[START Given records]

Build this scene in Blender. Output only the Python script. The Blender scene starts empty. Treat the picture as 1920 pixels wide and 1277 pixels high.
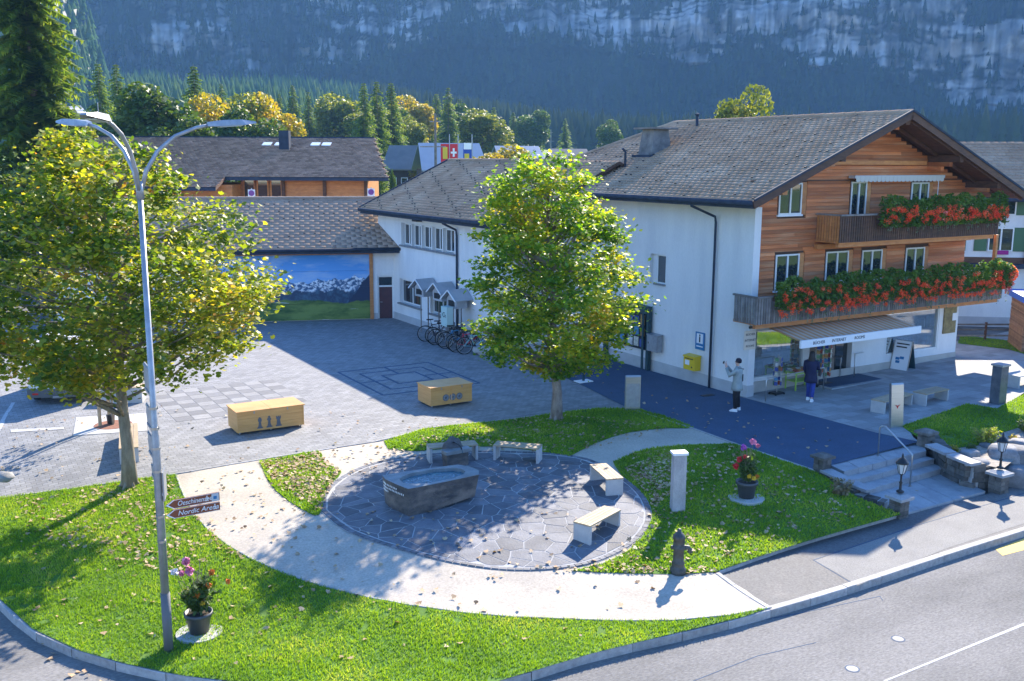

[END Given records]
[START Given records]

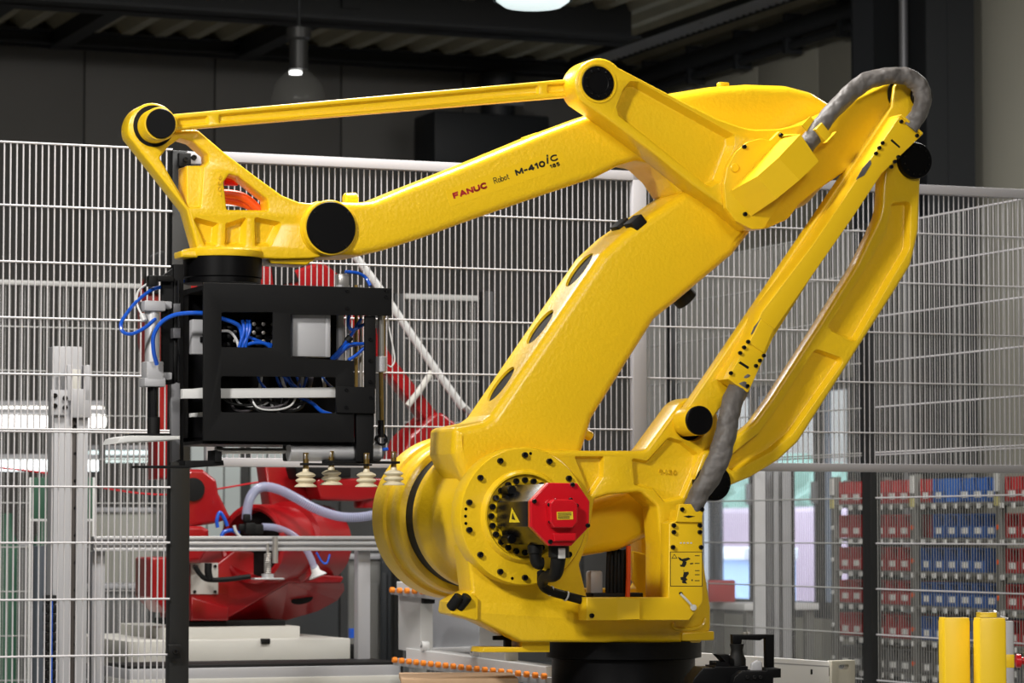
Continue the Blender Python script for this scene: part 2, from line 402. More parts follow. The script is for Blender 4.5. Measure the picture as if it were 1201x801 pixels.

[END Given records]
[START Given records]

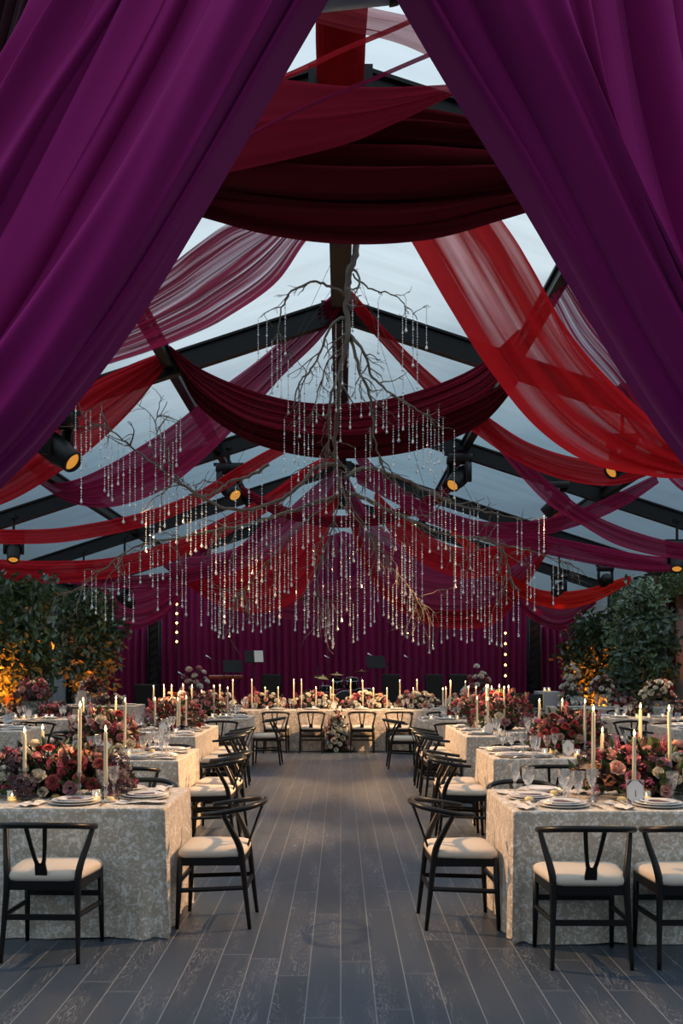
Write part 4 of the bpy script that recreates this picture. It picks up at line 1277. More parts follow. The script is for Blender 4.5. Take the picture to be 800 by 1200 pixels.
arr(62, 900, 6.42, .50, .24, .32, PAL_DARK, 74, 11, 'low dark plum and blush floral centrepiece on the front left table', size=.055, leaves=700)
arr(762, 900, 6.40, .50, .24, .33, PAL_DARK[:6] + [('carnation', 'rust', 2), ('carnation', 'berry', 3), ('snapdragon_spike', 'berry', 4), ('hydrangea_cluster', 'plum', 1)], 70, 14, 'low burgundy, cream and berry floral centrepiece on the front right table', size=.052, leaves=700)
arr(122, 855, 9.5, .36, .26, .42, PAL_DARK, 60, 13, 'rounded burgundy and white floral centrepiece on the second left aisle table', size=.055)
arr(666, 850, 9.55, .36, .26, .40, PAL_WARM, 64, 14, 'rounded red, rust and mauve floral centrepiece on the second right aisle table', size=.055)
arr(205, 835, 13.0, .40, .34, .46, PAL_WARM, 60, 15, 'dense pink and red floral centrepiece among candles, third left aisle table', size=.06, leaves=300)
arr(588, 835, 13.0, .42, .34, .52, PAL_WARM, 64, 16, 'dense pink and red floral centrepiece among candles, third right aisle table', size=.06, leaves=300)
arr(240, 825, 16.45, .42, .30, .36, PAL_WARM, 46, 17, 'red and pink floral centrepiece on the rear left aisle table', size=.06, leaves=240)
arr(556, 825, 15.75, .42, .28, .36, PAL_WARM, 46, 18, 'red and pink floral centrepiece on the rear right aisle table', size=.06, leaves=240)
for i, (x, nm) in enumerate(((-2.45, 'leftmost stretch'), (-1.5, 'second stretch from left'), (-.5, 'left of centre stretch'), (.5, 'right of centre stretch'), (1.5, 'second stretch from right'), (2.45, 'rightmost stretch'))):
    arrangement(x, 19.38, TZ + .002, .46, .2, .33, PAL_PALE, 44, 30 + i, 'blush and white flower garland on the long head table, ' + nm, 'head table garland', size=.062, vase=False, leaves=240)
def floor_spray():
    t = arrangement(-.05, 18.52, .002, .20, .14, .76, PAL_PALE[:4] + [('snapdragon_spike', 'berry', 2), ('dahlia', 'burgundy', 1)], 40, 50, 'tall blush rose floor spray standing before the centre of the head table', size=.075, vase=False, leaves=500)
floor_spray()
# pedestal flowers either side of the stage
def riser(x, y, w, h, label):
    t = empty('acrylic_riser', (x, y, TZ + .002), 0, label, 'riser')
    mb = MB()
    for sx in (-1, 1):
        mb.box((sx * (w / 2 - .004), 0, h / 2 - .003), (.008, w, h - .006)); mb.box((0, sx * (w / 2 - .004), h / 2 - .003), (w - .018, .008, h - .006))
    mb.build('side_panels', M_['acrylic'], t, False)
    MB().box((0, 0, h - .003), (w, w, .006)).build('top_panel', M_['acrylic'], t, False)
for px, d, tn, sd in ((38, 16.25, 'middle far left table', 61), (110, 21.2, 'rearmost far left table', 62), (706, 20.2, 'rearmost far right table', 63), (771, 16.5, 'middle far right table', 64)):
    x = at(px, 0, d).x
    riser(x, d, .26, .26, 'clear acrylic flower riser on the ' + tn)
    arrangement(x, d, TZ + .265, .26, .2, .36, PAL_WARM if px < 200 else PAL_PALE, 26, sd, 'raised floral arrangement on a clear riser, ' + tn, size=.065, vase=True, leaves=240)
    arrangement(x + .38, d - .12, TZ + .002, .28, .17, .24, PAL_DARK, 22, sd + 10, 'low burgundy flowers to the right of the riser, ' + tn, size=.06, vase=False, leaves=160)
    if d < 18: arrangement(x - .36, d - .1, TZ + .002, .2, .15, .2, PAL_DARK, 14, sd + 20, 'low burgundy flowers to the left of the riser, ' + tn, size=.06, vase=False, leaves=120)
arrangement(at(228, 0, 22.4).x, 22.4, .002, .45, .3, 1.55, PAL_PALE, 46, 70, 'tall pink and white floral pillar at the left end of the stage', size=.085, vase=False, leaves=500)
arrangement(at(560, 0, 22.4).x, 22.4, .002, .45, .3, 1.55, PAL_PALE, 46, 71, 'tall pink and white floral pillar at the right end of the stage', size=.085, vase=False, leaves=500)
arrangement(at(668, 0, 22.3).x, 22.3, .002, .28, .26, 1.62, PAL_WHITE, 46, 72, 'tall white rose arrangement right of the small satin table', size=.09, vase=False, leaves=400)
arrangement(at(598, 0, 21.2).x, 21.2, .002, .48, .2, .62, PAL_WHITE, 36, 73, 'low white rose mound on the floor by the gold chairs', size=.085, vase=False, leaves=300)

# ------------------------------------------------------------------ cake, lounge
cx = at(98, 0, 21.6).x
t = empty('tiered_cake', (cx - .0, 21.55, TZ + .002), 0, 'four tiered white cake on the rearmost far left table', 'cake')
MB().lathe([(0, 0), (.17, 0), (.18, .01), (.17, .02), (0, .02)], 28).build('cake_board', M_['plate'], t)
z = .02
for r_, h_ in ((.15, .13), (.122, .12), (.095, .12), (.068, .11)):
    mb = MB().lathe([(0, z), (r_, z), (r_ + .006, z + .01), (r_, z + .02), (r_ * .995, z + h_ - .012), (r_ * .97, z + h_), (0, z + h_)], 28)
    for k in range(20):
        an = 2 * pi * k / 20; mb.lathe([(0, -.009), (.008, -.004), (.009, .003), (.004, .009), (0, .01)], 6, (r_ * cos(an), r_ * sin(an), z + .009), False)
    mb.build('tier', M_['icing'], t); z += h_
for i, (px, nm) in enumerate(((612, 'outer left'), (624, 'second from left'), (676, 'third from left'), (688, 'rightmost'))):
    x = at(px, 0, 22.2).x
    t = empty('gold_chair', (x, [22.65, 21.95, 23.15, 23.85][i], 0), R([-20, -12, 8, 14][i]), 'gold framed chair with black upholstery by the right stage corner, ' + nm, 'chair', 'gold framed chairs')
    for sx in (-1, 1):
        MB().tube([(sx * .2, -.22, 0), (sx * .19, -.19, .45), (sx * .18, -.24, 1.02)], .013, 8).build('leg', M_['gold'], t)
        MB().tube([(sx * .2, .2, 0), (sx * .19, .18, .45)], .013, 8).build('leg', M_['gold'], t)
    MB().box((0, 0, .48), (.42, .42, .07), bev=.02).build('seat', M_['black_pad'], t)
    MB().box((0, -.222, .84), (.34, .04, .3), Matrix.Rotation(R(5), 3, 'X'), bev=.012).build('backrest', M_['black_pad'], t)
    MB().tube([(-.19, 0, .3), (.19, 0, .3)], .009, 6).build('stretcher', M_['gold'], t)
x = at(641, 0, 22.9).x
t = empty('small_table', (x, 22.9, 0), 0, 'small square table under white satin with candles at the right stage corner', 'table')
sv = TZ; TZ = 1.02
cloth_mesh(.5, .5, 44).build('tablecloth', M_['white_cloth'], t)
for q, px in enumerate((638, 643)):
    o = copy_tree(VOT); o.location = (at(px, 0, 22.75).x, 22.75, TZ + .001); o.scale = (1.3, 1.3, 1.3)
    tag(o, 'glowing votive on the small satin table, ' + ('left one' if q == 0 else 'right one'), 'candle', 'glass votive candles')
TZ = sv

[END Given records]

The problem
Find and copy each line above that includes the string "scene".

Output of the exercise
Build this scene in Blender. Output only the Python script. The Blender scene starts empty. Treat the picture as 1920 pixels wide and 1277 pixels high.
Continue the Blender Python script for this scene: part 2, from line 402. More parts follow. The script is for Blender 4.5. Measure the picture as if it were 1201x801 pixels.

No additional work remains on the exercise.